Jaques de Goff also informs us on page 53 of the contrast between the Egyptian view of divine punishment and that of the early Christians,

"From the Old Testament, Clement and Origen took the notion that fire is a divine instrument, and from the New Testament the idea of baptism by fire (from the Gospels) and the idea of a purificatory trial after death (from Paul)."

Few Christians today realize that the Church’s doctrine of a burning hell is much closer to the Egyptian view than to the view of the early Church. The fact that the Egyptians taught eternal torture in both hell and purgatory stands in direct opposition to the teaching of the Church in the first few centuries. Only later did the Church finally come to agree with the Egyptian religious teaching on the subject.
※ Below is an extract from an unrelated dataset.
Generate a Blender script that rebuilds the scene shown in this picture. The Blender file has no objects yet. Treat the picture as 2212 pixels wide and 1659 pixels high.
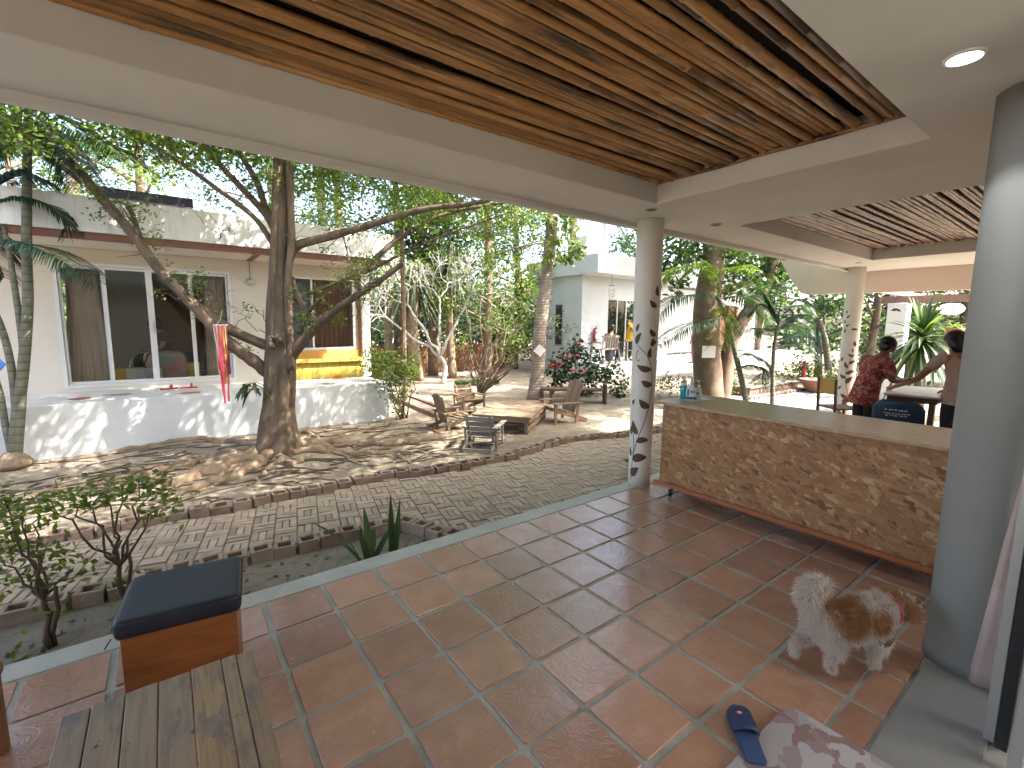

When Clement fled Alexandria in 203, his most brilliant student, Origen, replaced him as head of the Church in Alexandria. After Paul, Origen was the first great Theologian of the Church, and his writings were the most influential of his time. Though he did not originate the idea of universal reconciliation, he is today the most well-known Universalist of all time, simply because of the sheer volume of his writings and the extent of his influence. Hence, universal reconciliation is often called "Origenism."